# Written request
Spot each line that carries the word "scene"; copy those lines.

# Data block
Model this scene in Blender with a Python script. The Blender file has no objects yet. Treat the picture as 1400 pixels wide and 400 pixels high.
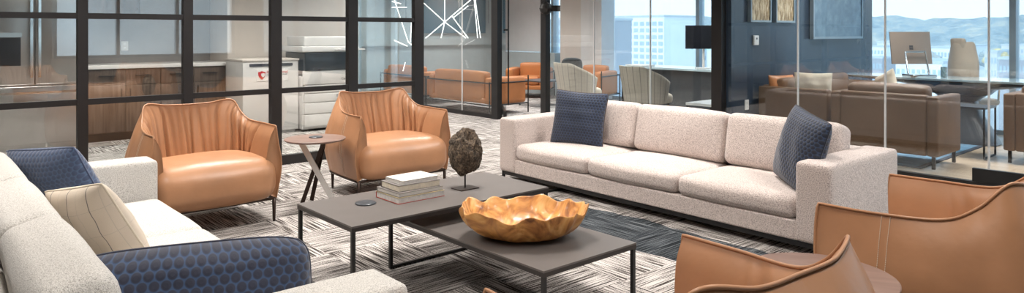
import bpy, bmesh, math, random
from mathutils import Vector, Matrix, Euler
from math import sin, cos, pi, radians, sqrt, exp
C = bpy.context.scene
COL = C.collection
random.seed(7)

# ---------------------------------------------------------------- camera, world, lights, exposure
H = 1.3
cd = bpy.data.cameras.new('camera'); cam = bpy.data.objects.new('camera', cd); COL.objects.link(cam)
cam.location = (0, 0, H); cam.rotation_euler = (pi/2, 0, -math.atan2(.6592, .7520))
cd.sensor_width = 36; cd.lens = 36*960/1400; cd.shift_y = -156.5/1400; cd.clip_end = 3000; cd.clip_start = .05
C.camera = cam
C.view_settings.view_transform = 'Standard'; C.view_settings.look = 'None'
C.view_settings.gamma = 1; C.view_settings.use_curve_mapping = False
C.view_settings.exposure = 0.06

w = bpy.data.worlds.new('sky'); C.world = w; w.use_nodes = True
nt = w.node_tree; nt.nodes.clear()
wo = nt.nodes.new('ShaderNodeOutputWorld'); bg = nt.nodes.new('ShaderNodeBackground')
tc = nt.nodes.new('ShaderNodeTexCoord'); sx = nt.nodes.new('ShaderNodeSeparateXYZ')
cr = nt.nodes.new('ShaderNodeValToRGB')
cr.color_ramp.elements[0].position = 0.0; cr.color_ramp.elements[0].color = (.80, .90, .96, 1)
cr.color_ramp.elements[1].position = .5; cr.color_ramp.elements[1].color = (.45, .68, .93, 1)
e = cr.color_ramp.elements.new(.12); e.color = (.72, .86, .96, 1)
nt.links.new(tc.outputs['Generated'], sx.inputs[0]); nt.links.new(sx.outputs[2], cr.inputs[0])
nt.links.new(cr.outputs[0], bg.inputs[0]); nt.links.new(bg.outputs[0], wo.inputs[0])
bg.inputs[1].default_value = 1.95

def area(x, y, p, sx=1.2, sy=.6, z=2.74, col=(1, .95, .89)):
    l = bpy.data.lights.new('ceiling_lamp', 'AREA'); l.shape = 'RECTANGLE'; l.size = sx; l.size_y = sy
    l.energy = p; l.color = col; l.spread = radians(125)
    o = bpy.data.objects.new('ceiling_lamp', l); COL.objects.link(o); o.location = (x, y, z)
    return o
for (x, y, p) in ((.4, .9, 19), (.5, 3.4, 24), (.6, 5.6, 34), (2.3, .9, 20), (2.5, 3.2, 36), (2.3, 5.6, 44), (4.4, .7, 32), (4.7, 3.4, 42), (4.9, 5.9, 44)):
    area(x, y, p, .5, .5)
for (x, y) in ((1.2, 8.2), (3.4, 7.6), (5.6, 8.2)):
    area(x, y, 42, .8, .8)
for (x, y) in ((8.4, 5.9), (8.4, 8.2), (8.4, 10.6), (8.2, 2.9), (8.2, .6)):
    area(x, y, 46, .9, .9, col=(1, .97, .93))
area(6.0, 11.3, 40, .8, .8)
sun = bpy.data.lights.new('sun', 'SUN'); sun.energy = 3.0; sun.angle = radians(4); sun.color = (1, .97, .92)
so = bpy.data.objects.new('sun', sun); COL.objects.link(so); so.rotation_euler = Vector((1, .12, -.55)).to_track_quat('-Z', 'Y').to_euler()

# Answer
Model this scene in Blender with a Python script. The Blender file has no objects yet. Treat the picture as 1400 pixels wide and 400 pixels high.
C = bpy.context.scene